Здесь, на мой взгляд, самый недооценённый поворот всей его логики: экономика военного времени держится не на заводах и не на резервах, а на настроении — величине, которую ни один Минфин не заносит в баланс. А за ожиданиями стоит то, что Комолов называет коэффициентом народного терпения. Насколько терпелив народ, настолько потери будут поглощаться готовностью пойти на третью работу, а не выйти с политическим лозунгом. Это, по Комолову, и есть главный резерв, которым кормится конструкция: важны не столько нефтяные запасы, сколько терпение.

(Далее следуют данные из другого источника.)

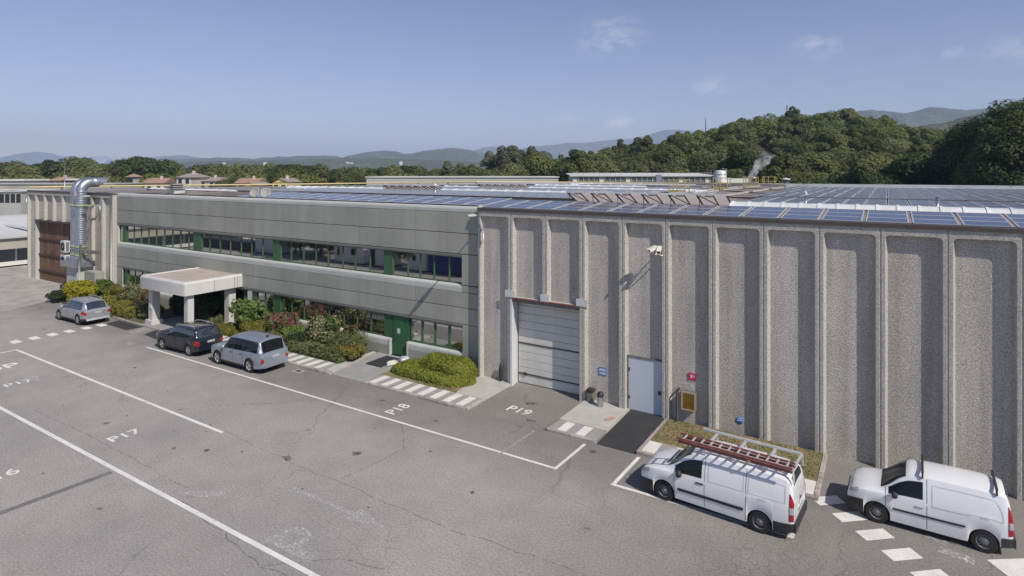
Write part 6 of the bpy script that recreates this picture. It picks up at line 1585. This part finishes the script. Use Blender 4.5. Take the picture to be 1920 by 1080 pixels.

На этом пороге экономист останавливается. Прогнозировать терпение, говорит он, вопрос не к экономисту, а к социологу. Признаюсь, именно эта оговорка кажется мне самым точным местом всего разговора и одновременно границей метода. Марксистская рамка доводит анализ до порога политического и на нём замирает: она умеет вскрыть, как экономика конвертируется в недовольство, но не умеет сказать, когда недовольство станет действием. И тут возвращается очередь на заправку в три часа ночи. Мужики, кроющие правительство и точно понимающие, откуда ноги растут, — это и есть та эмпирика терпения, которую никто не научился измерять. Пока оно есть, его кажется много. Беда истории в том, что мера обнаруживается только постфактум.
Финал
Терпение, по Комолову, коварно: кажется, что его вдоволь, а поскребёшь по дну — осталось на одну заварку. Узнаём мы это лишь тогда, когда старый мир под тяжестью накопленных противоречий уже рухнул. Удары по складам не обрушат экономику арифметически — в этой части его логика устойчивее всего, и цифры её не опровергают. Но точат они не мощности, а ту невидимую величину, что не заносится в баланс. И проступает она однажды там, где меньше всего ждёшь. Например, в очереди на заправку, в три часа ночи, когда обычные работяги вдруг начинают говорить друг с другом о том, о чём ещё вчера молчали.